John: A quick amazon search couldn't find me a good bilingual Dante for that price. I am obviously hoping to read it because of my interest in the Duecento, Trecento, and later poetry (I know there's excellent fiction, too, but I read that less).

John Isbell 07-11-2019 07:31 AM

Hi Andrew,

Sorry, I took out the link because it's to my Amazon account, I believe! But what I searched on Amazon was "Bickersteth Divine Comedy," and it gave me that used copy for $4.49. I think it should still be there. Bickersteth does a pretty good job of keeping one line of Italian to one line of English, while rhyming in terza rima, which makes it great as a crib and decent (to my mind) poetry as well.

Cheers,
John

Andrew Frisardi 07-11-2019 07:34 AM

I do enjoy the Bickersteth, John, thanks to your recommendation, though I can't claim to have read lots and lots of it or thought about it in relation to other translations. But in my opinion Dante is not an especially good way to learn Italian at first. Or Petrarch or Montale for that matter. They can't hurt, obviously, but I think the masters of prose such as Manzoni help more with getting a feel for the language. Also, children's lit can be great for that, as well as enjoyable to read, and Pinocchio is really really good Italian prose.

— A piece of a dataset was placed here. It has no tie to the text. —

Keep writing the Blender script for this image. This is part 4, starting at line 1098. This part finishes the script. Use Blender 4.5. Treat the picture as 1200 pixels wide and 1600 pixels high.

Andrew, I just saw your post. Do you know the Princeton Dante site? They have bilingual everything of Dante: http://etcweb.princeton.edu/dante/index.html I honestly don't know what to suggest for the grammar. The best dictionary is Zanichelli. Also, online, the Treccani, http://www.treccani.it/vocabolario/

John Isbell 07-11-2019 07:42 AM

Hi Andrew F., cool to hear that about Pinocchio! I had no idea. The great poets - Petrarch, Tasso or Ariosto, Montale or Quasimodo - I find hard going without a crib. My poor Italian is getting increasingly rusty. Dante, with my less than bilingual Italian, wasn't impenetrable, whereas Manzoni was an uphill climb. He reminded me a bit of Tolstoy. You'd think prose would be more accessible, but Dante made sense. One reason I love him.

On Commedia translations - there are plenty out there to be avoided. For one thing, Dante put a lot of work into his terza rima, and almost all English versions discard it. I believe the Penguin is in prose. Andrew, I'm glad to hear your thumbs up to Bickersteth, he gets little credit in my experience.

Cheers,
John

Update: if the Princeton Dante is free, that beats $4.49.

Andrew Frisardi 07-11-2019 07:45 AM

You have a good point about the Manzoni, John. I was thinking just reading selections from him, the novel is very long. But yeah, Pinocchio is a great way to get into it. Also Calvino's versions of Italian fairy tales, very fun and of course nicely written.

Andrew Szilvasy 07-15-2019 05:29 PM

John & Andrew:

Thank you for your suggestions. I also found a booklet called "Italian is Easy if You Know Latin" published in 1960. It's 16 pages and bridges Latin to Italian alright. I'm going to get the Cavese and use the Dante Andrew suggested, and hopefully that can get me there.